Letterman’s ironic legacy: The bemused cool that shaped a generation, from Buzzfeed’s lists to smug Ted Cruz
"Late Night" paved the way for The Onion, sure, but it also helped ready us for Sarah Palin
Topics: David Letterman, irony, Television, TV, Entertainment News
“Pac Man Fever” and mullets, Milli Vanilli and Rambo, menacing laugh tracks and Rocky sequels – the ‘80s were a hellish period even if we overlook political nightmares like Reagan selling weapons to Iran, Lee Atwater’s race-baiting and the rise of suspender-clad Wall Street studs who would repeatedly tank the U.S. economy. There may have been another reasonable response to all of this – in other eras, for instance, some of these things may have provoked outrage or morally focused scorn.
But instead, the default response in the 1980s – by a lot of educated urban and suburban folk, at least – was to throw the head back and laugh. And while he didn’t invent it – irony dates back at least as far as classical Greek drama – the man most responsible for the era’s embrace of the ironic smirk, deadpan laugh and self-mocking indifference is about to end his reign on late-night TV. It is surely David Letterman’s greatest legacy.
Letterman, of course, added a lot to the American lexicon. The Indianapolis-reared weatherman and comedian, who launched “Late Night” in 1982, brought a tougher, more confrontational, sometimes condescending interviewing style to television in the U.S. His show served as an important early forum for comedians like Jerry Seinfeld, Paula Poundstone, Sandra Bernhard, Bill Hicks, Jay Leno, Richard Lewis and many others. He gave people outside the underground comics demimonde their first views of Harvey Pekar; it was also a launching pad of sorts for the comic anarchy of Andy Kaufman. When Paul Shaffer and the World’s Most Dangerous Band were not turning out a bland but spirited kind of go-cat-go mainstream rock music, his show hosted smart or pioneering bands like R.E.M. (“Radio Free Europe”!), Phoenix, the White Stripes, Pixies, Outkast, Interpol, TV on the Radio and on and on (along with some schlock like Matchbox 20).

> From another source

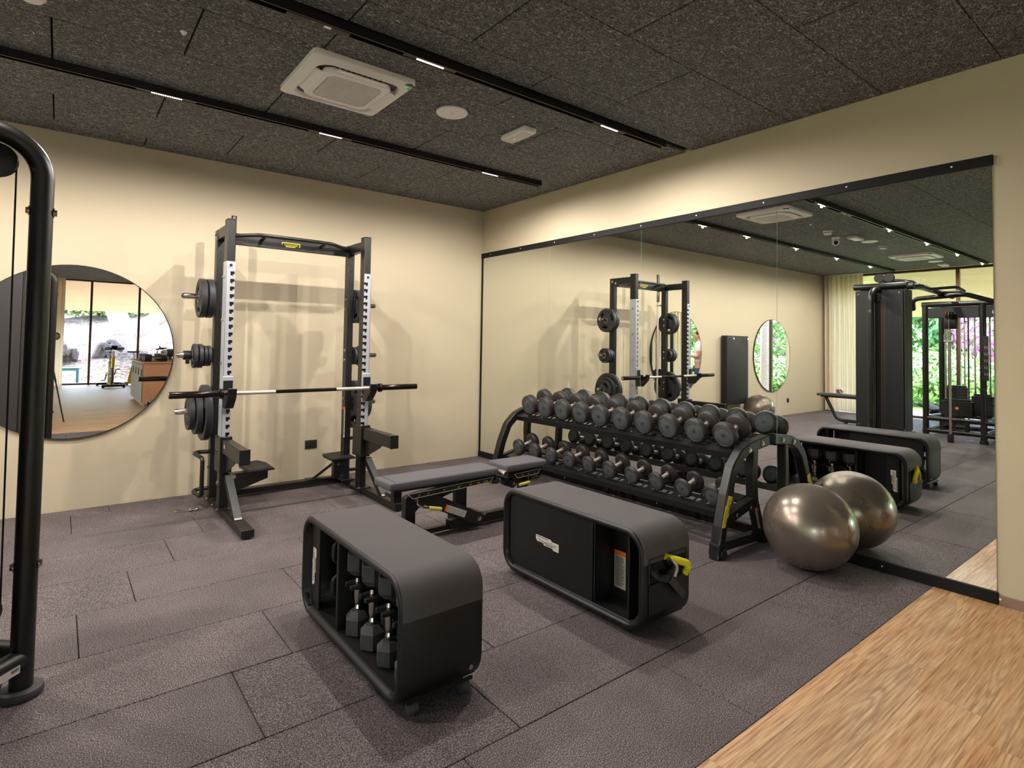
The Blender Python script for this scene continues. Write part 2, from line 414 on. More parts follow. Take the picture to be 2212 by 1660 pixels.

For those of us who live our lives on the Web, Letterman deserves a nod every time a listicle or Top-10 list comes up. Those half-funny T-shirts you saw around college campuses in the late ‘80s and early ‘90s (“Top 10 reasons to rush my fraternity,” “Top 10 reasons to go to Spring Fling,” etc.) were the pre-Internet attempt to capture the goofy charm of those lists. The online world seems better able to make these funny, but either way, the seeds were planted on “Late Night.” We would not have Buzzfeed without Dave.
His influence on late night television, especially on his former guest Jay Leno, is clear and enduring.
It’s the irony, though, that will last the longest. The smirk we get from contemporary comedians and comic actors – everyone from Jon Stewart to Kristen Wiig to Chris Rock – comes in part from Letterman. “Small Town News” led us right to the Onion. Quentin Tarantino’s films are Letterman with sadism and violence.
But it’s the blank, what-me-worry irony – the lack of outrage or frustration of the kind of we’d gotten from Richard Pryor, the lack of political point of view that we’d gotten from Mort Sahl or ‘70s “Saturday Night Live” – that will live the longest.
And this is where things get tricky. Thomas Frank has written how “Animal House” (which was set at Dartmouth, breeding ground of felon Dinesh D’Souza and the Dartmouth Review) was not just about a bunch of wild-ass cats like Belushi’s Bluto, but the birth of the coked-up, deregulating bad behavior of the New Right. Letterman, similarly, is not just a funny guy whose show changed the American sense of humor: You can see his sensibility in pernicious figures like the smugly creepy Ted Cruz (who often seems like a bad, misfired Andy Kaufman impersonator) and Sarah Palin (listen to her dismissals of the “lame-stream media”). All of Generation X, wherever across the political spectrum, grew up in the ‘80s and breathed the same air, in which Reagan and Letterman were both cultural fathers.